The film may have been a box-office disaster when it first released but its songs (which, at 46 minutes of running time, accounted for nearly a quarter of its length) were a huge success. Though Kapoor’s ‘dream team’ was unravelling: Shailendra had died a few years earlier; Lata Mangeshkar had had a falling out with Kapoor over Sangam; Shankar and Jaikishan were not on very good terms… they still came up with a score that’s rightly considered a classic. Interestingly enough, Kapoor lip-synced to three of the greatest male singers of the time: Mukesh, Manna Dey and Mohammed Rafi.
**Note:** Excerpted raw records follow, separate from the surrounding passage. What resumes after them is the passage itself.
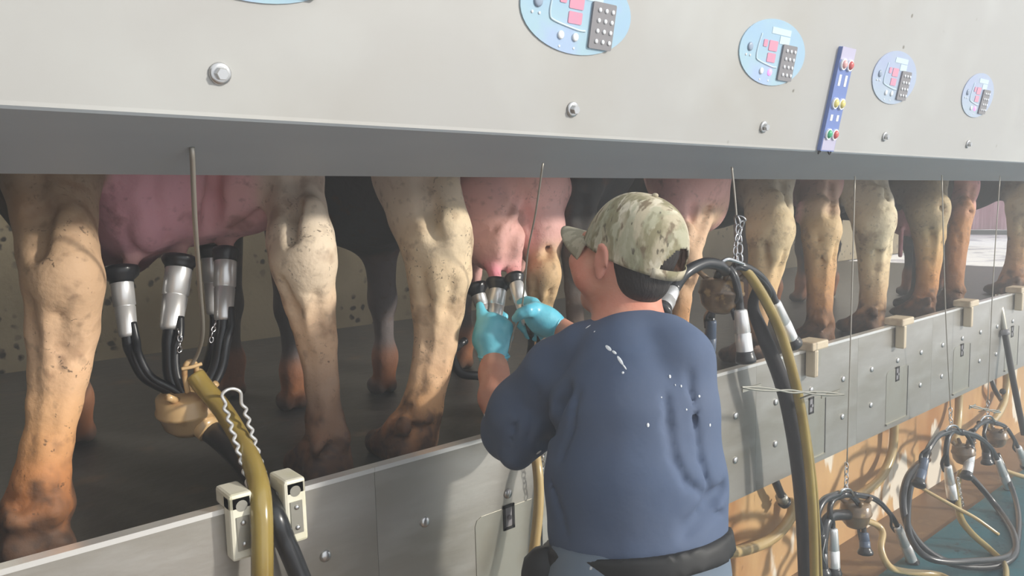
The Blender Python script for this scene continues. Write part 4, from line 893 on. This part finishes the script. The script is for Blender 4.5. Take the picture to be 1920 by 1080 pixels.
# gloves
gl = ch([(926, 674, 1.95, 27), (924, 655, 1.96, 27), (920, 632, 1.965, 31), (922, 612, 1.97, 27)], None, .015) + ch([(902, 640, 1.97, 16), (906, 612, 1.98, 15)], None, .012) + ch([(940, 645, 1.95, 16), (936, 622, 1.96, 15)], None, .012) \
    + ch([(906, 606, 1.97, 11.5), (904, 590, 1.975, 10), (900, 573, 1.985, 8.2)], None, .008) \
    + ch([(914, 602, 1.985, 11), (916, 590, 2.02, 10), (934, 588, 2.055, 9), (946, 594, 2.04, 8)], None, .008) \
    + ch([(912, 620, 1.995, 11), (914, 612, 2.03, 10), (932, 608, 2.06, 9), (945, 612, 2.04, 8)], None, .008) \
    + ch([(910, 636, 2.0, 10), (916, 630, 2.03, 9), (932, 628, 2.055, 8), (942, 630, 2.03, 7)], None, .008) \
    + ch([(940, 648, 1.95, 14), (950, 630, 1.95, 11.5), (951, 612, 1.955, 10), (944, 602, 1.965, 8.5)], None, .010)
organic('glove', gl, .0045, .014, 'glove', man, smooth_it=2, planes=[(C(926, 678, 1.95), v3((0.02, 1, -.1)))])
mk('glove_cuff', *tube([C(926 + 28 * math.cos(a), 668 + 5 * math.sin(a), 1.95 - .036 * math.sin(a)) for a in np.linspace(0, 2 * math.pi, 12, endpoint=False)], .004, 6, closed=True), 'glove', man)
gr = ch([(1046, 617, 1.915, 23), (1030, 606, 1.92, 25), (1014, 598, 1.92, 27), (1004, 590, 1.915, 22)], None, .015) \
    + ch([(1002, 578, 1.90, 13), (990, 583, 1.875, 11.5), (977, 588, 1.875, 10), (967, 597, 1.89, 8.5)], None, .008) \
    + ch([(1008, 610, 1.93, 12), (1000, 612, 1.965, 10.5), (984, 606, 1.975, 9.5), (974, 604, 1.955, 8.5)], None, .008) \
    + ch([(1014, 618, 1.94, 11), (1002, 622, 1.965, 10), (986, 617, 1.97, 9), (978, 612, 1.95, 8)], None, .008) \
    + ch([(1020, 624, 1.94, 10), (1006, 631, 1.955, 9), (992, 628, 1.955, 8), (986, 620, 1.94, 7)], None, .008) \
    + ch([(1008, 582, 1.93, 14), (1000, 570, 1.945, 11.5), (988, 566, 1.955, 10), (976, 568, 1.955, 8.5)], None, .010)
organic('glove', gr, .0045, .014, 'glove', man, smooth_it=2, planes=[(C(1052, 620, 1.91), v3((1, .3, -.2)))])
cdir = v3((.9, .28, -.25)); e1 = v3((-.3, .95, 0)); e2 = v3((.2, .1, 1))
mk('glove_cuff', *tube([C(1046, 617, 1.915) + e1 * .031 * math.cos(a) + e2 * .031 * math.sin(a) for a in np.linspace(0, 2 * math.pi, 12, endpoint=False)], .004, 6, closed=True), 'glove', man)
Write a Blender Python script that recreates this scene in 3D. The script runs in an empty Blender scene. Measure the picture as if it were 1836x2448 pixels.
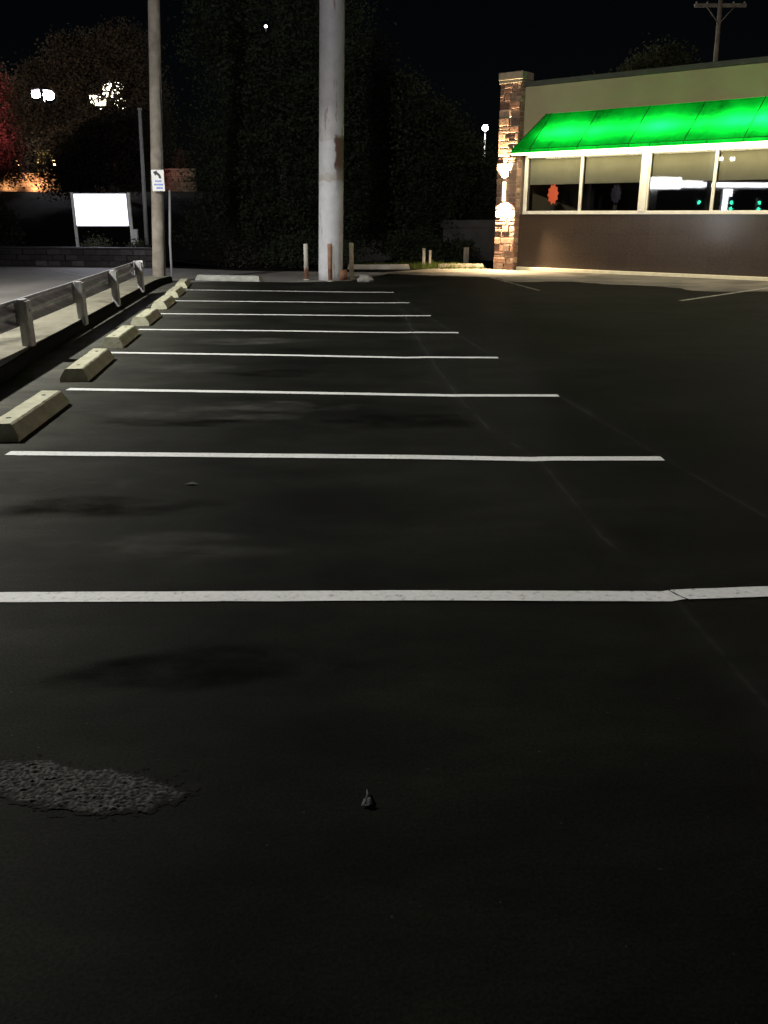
import bpy, bmesh, math, random
from mathutils import Vector, Matrix, noise
R = math.radians
random.seed(7)
scene = bpy.context.scene
COL = scene.collection

# ------------------------------------------------------------------ materials
def new_mat(name):
    m = bpy.data.materials.new(name); m.use_nodes = True
    nt = m.node_tree
    return m, nt, nt.nodes["Principled BSDF"], nt.nodes["Material Output"]

def plain(name, color, rough=0.7, metal=0.0, spec=0.5, var=0.15, scale=6.0, bump=0.0, bscale=40.0, color2=None):
    """base colour broken up by noise, optional bump"""
    m, nt, b, out = new_mat(name)
    tc = nt.nodes.new("ShaderNodeTexCoord")
    n = nt.nodes.new("ShaderNodeTexNoise"); n.inputs["Scale"].default_value = scale; n.inputs["Detail"].default_value = 6
    nt.links.new(tc.outputs["Object"], n.inputs["Vector"])
    cr = nt.nodes.new("ShaderNodeValToRGB")
    c2 = color2 or tuple(c*(1+var) for c in color)
    c1 = color if color2 else tuple(c*(1-var) for c in color)
    cr.color_ramp.elements[0].position = 0.32; cr.color_ramp.elements[1].position = 0.68
    cr.color_ramp.elements[0].color = (*c1, 1); cr.color_ramp.elements[1].color = (*c2, 1)
    nt.links.new(n.outputs["Fac"], cr.inputs["Fac"]); nt.links.new(cr.outputs["Color"], b.inputs["Base Color"])
    b.inputs["Roughness"].default_value = rough; b.inputs["Metallic"].default_value = metal
    b.inputs["Specular IOR Level"].default_value = spec
    if bump:
        n2 = nt.nodes.new("ShaderNodeTexNoise"); n2.inputs["Scale"].default_value = bscale; n2.inputs["Detail"].default_value = 4
        nt.links.new(tc.outputs["Object"], n2.inputs["Vector"])
        bp = nt.nodes.new("ShaderNodeBump"); bp.inputs["Strength"].default_value = bump; bp.inputs["Distance"].default_value = 0.02
        nt.links.new(n2.outputs["Fac"], bp.inputs["Height"]); nt.links.new(bp.outputs["Normal"], b.inputs["Normal"])
    return m

def emit(name, color, strength, base=(0.8,0.8,0.8)):
    m, nt, b, out = new_mat(name)
    b.inputs["Base Color"].default_value = (*base, 1)
    b.inputs["Emission Color"].default_value = (*color, 1); b.inputs["Emission Strength"].default_value = strength
    return m

def add_noise(nt, scale, detail=5, rough=0.55, vec=None, dims='Object', stretch=None):
    tc = nt.nodes.new("ShaderNodeTexCoord")
    n = nt.nodes.new("ShaderNodeTexNoise"); n.inputs["Scale"].default_value = scale
    n.inputs["Detail"].default_value = detail; n.inputs["Roughness"].default_value = rough
    if stretch:
        mp = nt.nodes.new("ShaderNodeMapping"); mp.inputs["Scale"].default_value = stretch
        nt.links.new(tc.outputs[dims], mp.inputs["Vector"]); nt.links.new(mp.outputs["Vector"], n.inputs["Vector"])
    else:
        nt.links.new(tc.outputs[dims], n.inputs["Vector"])
    return n

def ramp(nt, src, stops):
    cr = nt.nodes.new("ShaderNodeValToRGB")
    e = cr.color_ramp.elements
    e[0].position, e[0].color = stops[0][0], (*stops[0][1], 1)
    e[1].position, e[1].color = stops[-1][0], (*stops[-1][1], 1)
    for p, c in stops[1:-1]:
        x = e.new(p); x.color = (*c, 1)
    nt.links.new(src, cr.inputs["Fac"])
    return cr

def mixc(nt, fac, a, b, mode='MIX'):
    mx = nt.nodes.new("ShaderNodeMix"); mx.data_type = 'RGBA'; mx.blend_type = mode
    if isinstance(fac, float): mx.inputs[0].default_value = fac
    else: nt.links.new(fac, mx.inputs[0])
    nt.links.new(a, mx.inputs[6]); nt.links.new(b, mx.inputs[7])
    return mx.outputs[2]

# --- asphalt: fresh black sealcoat with worn patches
def asphalt_mat():
    m, nt, b, out = new_mat("sealed_asphalt")
    big = add_noise(nt, 0.28, 4, 0.6)
    mid = add_noise(nt, 1.1, 6, 0.65, stretch=(0.55, 1.0, 1.0))
    fine = add_noise(nt, 90.0, 3, 0.7)
    c_big = ramp(nt, big.outputs["Fac"], [(0.35, (0.0056,0.0059,0.0050)), (0.62, (0.0108,0.0112,0.0093))])
    c_mid = ramp(nt, mid.outputs["Fac"], [(0.33, (0.6,0.6,0.6)), (0.5, (0.92,0.92,0.92)), (0.72, (1.5,1.48,1.38))])
    c_fin = ramp(nt, fine.outputs["Fac"], [(0.3, (0.6,0.6,0.6)), (0.72, (1.55,1.55,1.5))])
    a = c_big.outputs["Color"]
    # base colour grows lighter towards the kerb side
    tc = nt.nodes.new("ShaderNodeTexCoord"); sep = nt.nodes.new("ShaderNodeSeparateXYZ"); nt.links.new(tc.outputs["Object"], sep.inputs[0])
    m1 = nt.nodes.new("ShaderNodeMath"); m1.operation = 'MULTIPLY_ADD'; m1.inputs[1].default_value = 0.13
    nt.links.new(sep.outputs["Y"], m1.inputs[0]); nt.links.new(sep.outputs["X"], m1.inputs[2])
    m2 = nt.nodes.new("ShaderNodeMath"); m2.operation = 'MULTIPLY_ADD'; m2.inputs[1].default_value = 2.2
    nt.links.new(mid.outputs["Fac"], m2.inputs[0]); nt.links.new(m1.outputs[0], m2.inputs[2])
    mr = nt.nodes.new("ShaderNodeMapRange"); mr.inputs["From Min"].default_value = -1.6; mr.inputs["From Max"].default_value = 0.9
    nt.links.new(m2.outputs[0], mr.inputs["Value"])
    c_d = ramp(nt, mr.outputs[0], [(0.0, (0.10,0.098,0.088)), (0.30, (0.040,0.0395,0.0345)), (0.65,(0.011,0.011,0.0094)), (1.0, (0,0,0))])
    a = mixc(nt, 1.0, a, c_d.outputs["Color"], 'ADD')
    a = mixc(nt, 1.0, a, c_fin.outputs["Color"], 'MULTIPLY')
    mid2 = add_noise(nt, 1.7, 7, 0.72, stretch=(0.45, 1.0, 1.0))
    c_m2 = ramp(nt, mid2.outputs["Fac"], [(0.34, (0.68,)*3), (0.5, (0.95,)*3), (0.68, (1.35,1.34,1.29))])
    a = mixc(nt, 1.0, a, c_m2.outputs["Color"], 'MULTIPLY')
    a = mixc(nt, 1.0, a, c_mid.outputs["Color"], 'MULTIPLY')
    vor = nt.nodes.new("ShaderNodeTexVoronoi"); vor.inputs["Scale"].default_value = 42.0
    nt.links.new(tc.outputs["Object"], vor.inputs["Vector"])
    c_v = ramp(nt, vor.outputs["Distance"], [(0.0, (5.0,5.0,4.8)), (0.13, (3.0,3.0,2.9)), (0.2, (1.0,)*3)])
    sel = ramp(nt, vor.outputs["Color"], [(0.90, (0,)*3), (0.91, (1,)*3)])
    one = nt.nodes.new("ShaderNodeRGB"); one.outputs[0].default_value = (1,1,1,1)
    a = mixc(nt, 1.0, a, mixc(nt, sel.outputs["Color"], one.outputs[0], c_v.outputs["Color"]), 'MULTIPLY')
    nt.links.new(a, b.inputs["Base Color"])
    rr = ramp(nt, mid.outputs["Fac"], [(0.3, (0.7,)*3), (0.7, (0.85,)*3)])
    nt.links.new(rr.outputs["Color"], b.inputs["Roughness"])
    b.inputs["Specular IOR Level"].default_value = 0.02
    bp = nt.nodes.new("ShaderNodeBump"); bp.inputs["Strength"].default_value = 0.35; bp.inputs["Distance"].default_value = 0.004
    nt.links.new(fine.outputs["Fac"], bp.inputs["Height"]); nt.links.new(bp.outputs["Normal"], b.inputs["Normal"])
    return m

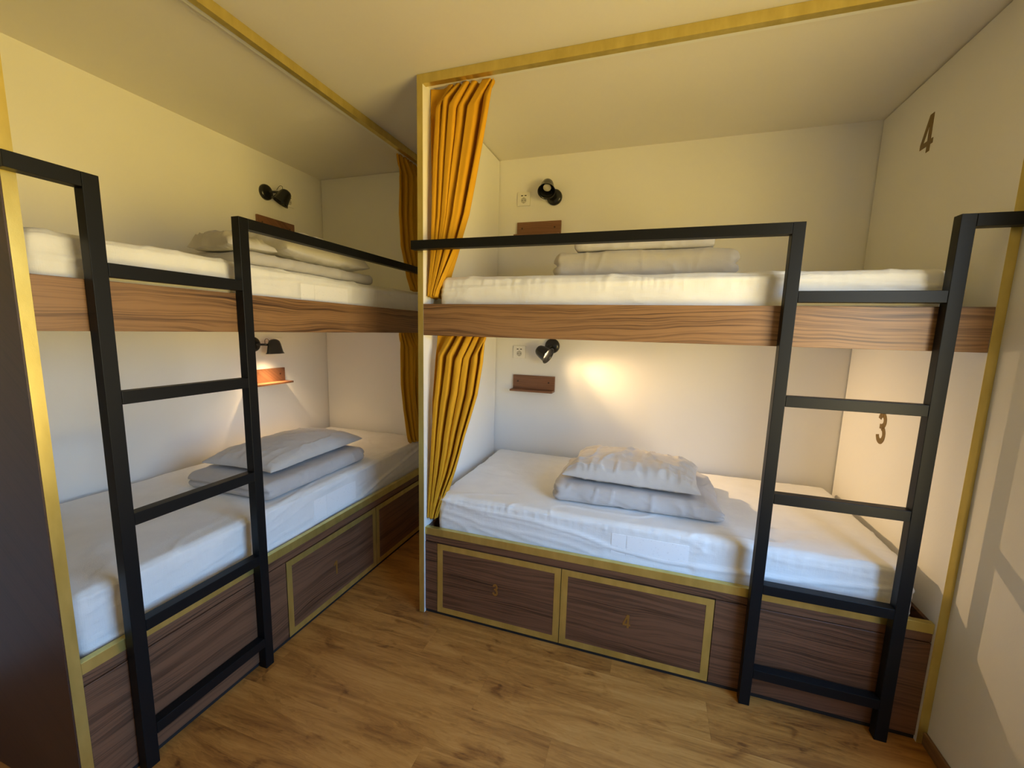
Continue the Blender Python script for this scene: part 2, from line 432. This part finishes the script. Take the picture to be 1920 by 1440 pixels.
# ---------------------------------------------------------------- soft things
def fbm(p, sc, oct=4):
    return noise.fractal(Vector(p) * sc, 1.0, 2.0, oct)
def ridge(x, p=3.):
    return max(0., 1 - abs(x)) ** p
def soft_box(x0, x1, y0, y1, z0, z1, r, step, disp, F):
    bm = B()
    dims = [(x0, x1), (y0, y1), (z0, z1)]
    n = [max(2, int(round((b_ - a_) / step))) for a_, b_ in dims]
    cache = {}
    def V(i, j, k):
        key = (i, j, k)
        if key in cache: return cache[key]
        p = Vector([dims[q][0] + (dims[q][1] - dims[q][0]) * (i, j, k)[q] / n[q] for q in range(3)])
        # concentrate samples near the rounding
        inner = Vector([min(max(p[q], dims[q][0] + r), dims[q][1] - r) for q in range(3)])
        dv = p - inner
        nn = dv.normalized() if dv.length > 1e-9 else Vector((0, 0, 1))
        p2 = inner + nn * r
        p2 = p2 + disp(p2, nn)
        v = bm.verts.new(F(*p2)); cache[key] = v; return v
    for i in range(n[0]):
        for j in range(n[1]):
            for k in (0, n[2]): bm.faces.new((V(i, j, k), V(i + 1, j, k), V(i + 1, j + 1, k), V(i, j + 1, k)))
    for i in range(n[0]):
        for k in range(n[2]):
            for j in (0, n[1]): bm.faces.new((V(i, j, k), V(i + 1, j, k), V(i + 1, j, k + 1), V(i, j, k + 1)))
    for j in range(n[1]):
        for k in range(n[2]):
            for i in (0, n[0]): bm.faces.new((V(i, j, k), V(i, j + 1, k), V(i, j + 1, k + 1), V(i, j, k + 1)))
    return bm

def interp(tab, x):
    if x <= tab[0][0]: return tab[0][1]
    for (a, va), (c, vc) in zip(tab, tab[1:]):
        if x <= c: return va + (vc - va) * (x - a) / (c - a)
    return tab[-1][1]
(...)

I agree that Mera Naam Joker is a difficult film to watch, but if you have the patience to sit through a four-hour-plus film, I guarantee you will have a rewarding cinematic experience. And if you can’t commit to that at one stretch, you can still watch it as three separate chapters, each complete in itself. Viewed thus, the film loses nothing of its charm or emotional pull. In fact, Mera Naam Joker was a huge success in the erstwhile Soviet Union, where it was released in three parts.
Is ke sivaa jaana kahaan?
Postscript
Unfortunately,
the only prints available of the film online are the abridged versions which
have cut an hour or more of the film. I watched the uncut version of the film
on The Criterion Channel when they were having a Raj Kapoor retrospective, and
there was a good print of the uncut version on YouTube a year or so ago.